Artificial intelligence programmes used widely in climate science build an actual understanding of the climate system, meaning we can trust machine learning and further its applications in climate science, according to a new study.
New research published in the journal Chaos by Manuel Santos Gutiérrez and Valerio Lucarini, University of Reading, UK, Mickäel Chekroun, the Weizmann Institute, Israel and Michael Ghil, Ecole Normale Supérieure, Paris, France, showed using computer simulations that a machine learning programme called Empirical Model Reduction (EMR) in fact knows what it is doing.
To read the full press release visit https://www.reading.ac.uk/news-and-events/releases/PR856906.aspx
Full reference
M. Santos Gutiérrez, V. Lucarini, M. D. Chekroun, and M. Ghil , “Reduced-order models for coupled dynamical systems: Data-driven methods and the Koopman operator”, Chaos: An Interdisciplinary Journal of Nonlinear Science 31, 053116 (2021) https://doi.org/10.1063/5.0039496
Abstract
Providing efficient and accurate parameterizations for model reduction is a key goal in many areas of science and technology. Here, we present a strong link between data-driven and theoretical approaches to achieving this goal. Formal perturbation expansions of the Koopman operator allow us to derive general stochastic parameterizations of weakly coupled dynamical systems. Such parameterizations yield a set of stochastic integrodifferential equations with explicit noise and memory kernel formulas to describe the effects of unresolved variables. We show that the perturbation expansions involved need not be truncated when the coupling is additive. The unwieldy integrodifferential equations can be recast as a simpler multilevel Markovian model, and we establish an intuitive connection with a generalized Langevin equation. This connection helps setting up a parallelism between the top-down, equation-based methodology herein and the well-established empirical model reduction (EMR) methodology that has been shown to provide efficient dynamical closures to partially observed systems. Hence, our findings, on the one hand, support the physical basis and robustness of the EMR methodology and, on the other hand, illustrate the practical relevance of the perturbative expansion used for deriving the parameterizations.

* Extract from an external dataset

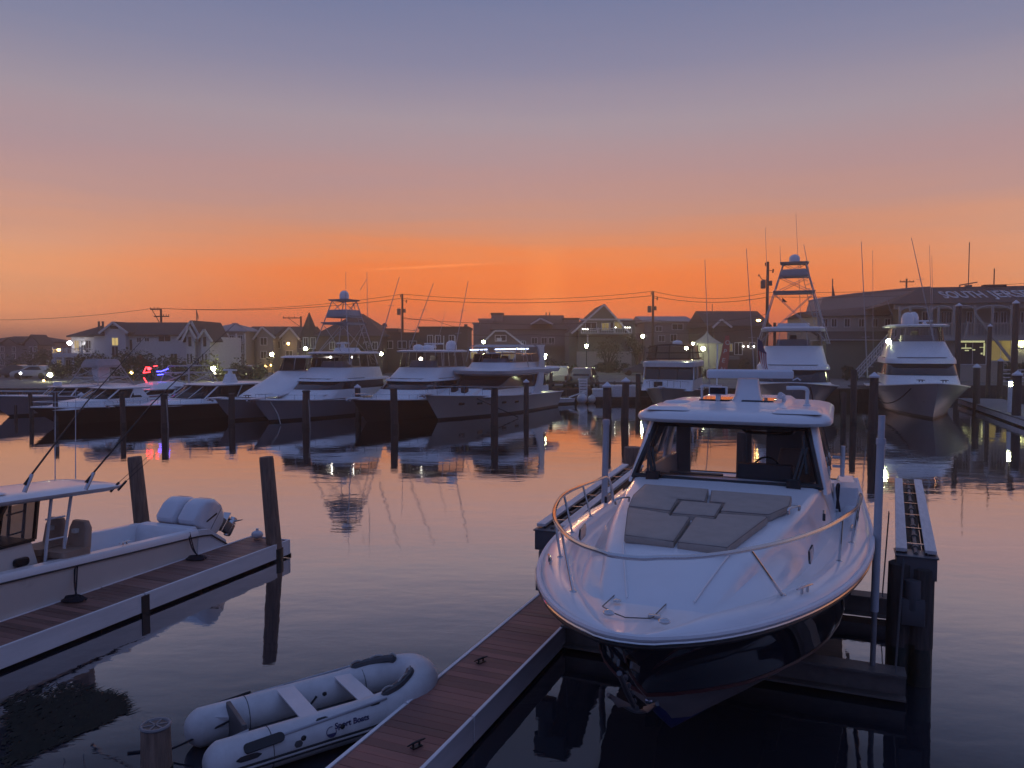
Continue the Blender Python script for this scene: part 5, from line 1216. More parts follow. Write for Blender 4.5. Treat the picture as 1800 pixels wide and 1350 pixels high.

Parameterizations aim to reduce the complexity of high-dimensional dynamical systems. Here, a theory-based and a data-driven approach for the parameterization of coupled systems are compared, showing that both yield the same stochastic multilevel structure. The results provide very strong support to the use of empirical methods in model reduction and clarify the practical relevance of the proposed theoretical framework.